I have proved the other way round that any primitive root of $p^n$ is also a primitive root of $p$ but I have not been able to solve this one. I have tried the usual things that is I have assumed the contrary that there does not exist the primitive root following the above condition and then proceeded but couldn't solve it.
Please help.
Let $g$ be a primitive root $\pmod{p^2}$. Then $p|(g^{p-1}-1)$ by Fermat's little theorem and $p^2 \nmid (g^{p-1}-1)$ since $g$ is a primitive root. Thus by Lifting the Exponent Lemma, $p^{n-1}\|((g^{p-1})^{p^{n-2}}-1)$ and $p^n\|((g^{p-1})^{p^{n-1}}-1)$, so $g$ is also a primitive root $\pmod{p^n}, n>1$.

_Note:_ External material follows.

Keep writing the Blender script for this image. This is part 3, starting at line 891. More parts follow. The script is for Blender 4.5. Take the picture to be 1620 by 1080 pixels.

Edit: More details: Let $d$ be the order of $g \pmod{p^n}, n>1$. Since $g$ is a primitive root $\pmod{p^2}$, we have $p(p-1) \mid d$. By above, $d|p^{n-1}(p-1), d\nmid p^{n-2}(p-1)$, so $d=p^{n-1}(p-1)$, and thus $g$ is a primitive root $\pmod{p^n}, n>1$.
We know from here, if $ord_pa=d, ord_{(p^2)}a= d$ or $pd$
If $a$ is a primitive root $\pmod {p^2}, ord_{(p^2)}a=\phi(p^2)=p(p-1)$
Then $ord_pa$ can be $p-1$ or $p(p-1)$
But as $ord_pa<p, ord_pa$ must be $p-1=\phi(p)\implies a$ is a primitive root $\pmod p$
Again from here, $$ord_{(p^s)}(a)=d, ord_{p^{(s+1)}}(a)=pd,\text{ then } ord_{p^{(s+2)}}(a)=p^2d$$
So, as $ord_pa=p-1,ord_{(p^2)}a=p(p-1); ord_{(p^3)}a$ will be $p\cdot p(p-1)=\phi(p^3)$
Again as, $ord_{(p^2)}a=p(p-1) ord_{(p^3)}a=p\cdot p(p-1);ord_{(p^4)}a$ will be $p\cdot p^2(p-1)=\phi(p^4)$